Сегодня Пётр мне снился, — и, проснувшись, я почему-то чувствую угрызения совести. Я немножко, только немножко, Иуда по отношению к нему. Этот человек меня не заслуживает, и в этом я не ошибаюсь. Поверьте мне, что наш союз — это святотатство!

Зима, Ксеничка, подошла сразу и дерзко хватанула нас 15° морозами. Как холодно! В квартире градусник показывает 15°, Идочка прыгает по комнате «в классы», всё сотрясает, но я сегодня терпеливей обычного. Всё-таки как я люблю это негодное существо! Растёт она совершенно безнадзорной и выходки у неё дикарки-папуаски… Интересно, если б мы с Вами жили в одной квартире, например, как соседи — изменились бы под влиянием житейских обстоятельств (как это бывает) наши отношения? О, это было бы ужасно. Хотя мы обе не мелочны, а это в обиходе много значит!

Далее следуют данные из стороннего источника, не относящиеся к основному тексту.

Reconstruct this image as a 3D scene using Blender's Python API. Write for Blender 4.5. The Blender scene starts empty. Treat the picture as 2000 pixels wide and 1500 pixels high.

Да, ещё о книге Роллана «Мать и сын», — хочу, чтобы Вы её впитали в себя ещё потому, что образ Аннет здесь дан на грани переходного возраста, и как интересно она переносит его! Детка, достаньте себе одеколон «Цветы мои» [или «мая» — неразборчиво]. Из одеколонов любимый мой запах.

10/XII.

Я уж настолько привыкла к Вашим письмам, что без них чувствую себя не по себе. Если б Вы могли наблюдать за мной, когда с поспешной жадностью распечатываю конверт Вашего письма. Я несносна в своей привязанности, так же как и в пренебрежении к людям…

По странному чувству контраста, сталкиваясь с случаями смерти, я отмечаю у себя новые приливы желания значительней принимать жизнь. Отсюда часто поражающая окружающих неутомимость в работе и радость в нашей угарной и бурной трудовой повседневности. Если б не тяжесть неудовлетворения своей личной жизнью, я бы сейчас сказала: «хороша жизнь, прекрасно творчество, великолепны моменты удовлетворения работой!» Меня недавно обвинили в цинизме (не вульгарно понимая это слово) — не оттого ли, что здраво анализируя окружающее, часто смотрю я в корень вещей и высказываю суждения, что коробит обычно принятый шаблон.

Приехала час тому назад моя сестра из Ессентуков [Катя]. Измождённая и постаревшая, бедняжка. Писать неудобно, но поздним вечером я Вам должна уделить часок. Вместе с Вашим получила письмо от Петра — ругает, раздражён, ни одного слова нежности (тем лучше!) и преподносит мне конкретный срок приезда.